I love a good mystery. All the better when there are moments of suspense and when there are reveals one after the other. In A Pretender’s Murder by Christopher Huang, we get just that. Eric is, was, a soldier in the Great War, a war that he and millions of others are still reeling from seven years later. And as he pieces his life back together, he finds himself with a new job in a gentleman’s club as the secretary, the old one gone after a murder. And yet only weeks into Eric’s new position, he is faced with another one. And just as he had a hand in solving the previous one, he decides to take this one on as well.


Let me start off by saying that it took a little while before I got into the novel. This is probably because I am unused to the author’s style and thanks to it being an ARC there were a lot of editing and formatting issues that caught my attention more than what was happening on the page. That’s right, I received an advanced reader’s copy (a digital one, at that) in exchange for an honest review. And so here goes my review!


Stars: 4/5


I love how involved Huang’s world is and that he never gives us more information than is absolutely necessary to either understand a character, a line of thinking, or misdirect us. His protagonist is half-Chinese, but fully removed from that half of his culture as his mother thought she had to erase that part of herself in order to be English…something that Eric laments. Moreover, a former lieutenant in the army, he is dealing with PTSD and we get bouts of him superimposing war scenes into the present moment.


Another thing that really makes this interesting for me is the fact that Eric initially wants nothing to do with the case. Sure, it involved someone he knew personally, it happened in his workplace, and people know he’s capable. But he wants nothing to do with violence anymore. Yet, when he realizes that the police are just mucking it up, and at the behest of those around him, he gets to work. Something about an unwilling hero has always been appealing to me. Add in the espionage, the betrayal, the misogyny, and you’ve got a pretty good story.

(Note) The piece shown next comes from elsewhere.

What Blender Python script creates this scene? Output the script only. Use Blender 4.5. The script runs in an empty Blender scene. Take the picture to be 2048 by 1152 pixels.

Eric along with his friend Avery, a quartet of widows, his sister, and an alienist take matters into their own hands, piecing together what they can of the dead Colonel’s life. That gets harder to do as more and more comes to the forefront. I won’t give any spoilers but I appreciate how the author uses the opinions of the time he sets his story in to help us navigate. It makes the world more believable. Of course Eric feels distant and isn’t entirely welcome at the Britannia club at first, he’s half-Chinese. He didn’t even grow up in England! The fact that he fought for the country does nothing to ingratiate him to his peers. Moreover, time and time again, Eric and everyone else tend to underestimate the women in the novel, something commonplace both then and now. They act as though a woman in her twenties is a child, that no woman could have a sex life, and on and on…leading to more than a few misunderstandings.


As I said, it took me a while to get into the story, but once I was in, I was sat. I hope that the formatting issues are all taken care of before publishing because it made some passages hard to understand, making it hard to retain. And I am one of those readers who grew up watching shows like Scooby Doo and Murder, She Wrote. I like trying to solve the mystery as I read. And with this novel, the mysteries kept piling up.


On another note, the narrative tone is a bit dry but it actually suits the initial portrayal of Eric and develops more as the plot progresses. This may be a series I keep in my TBR.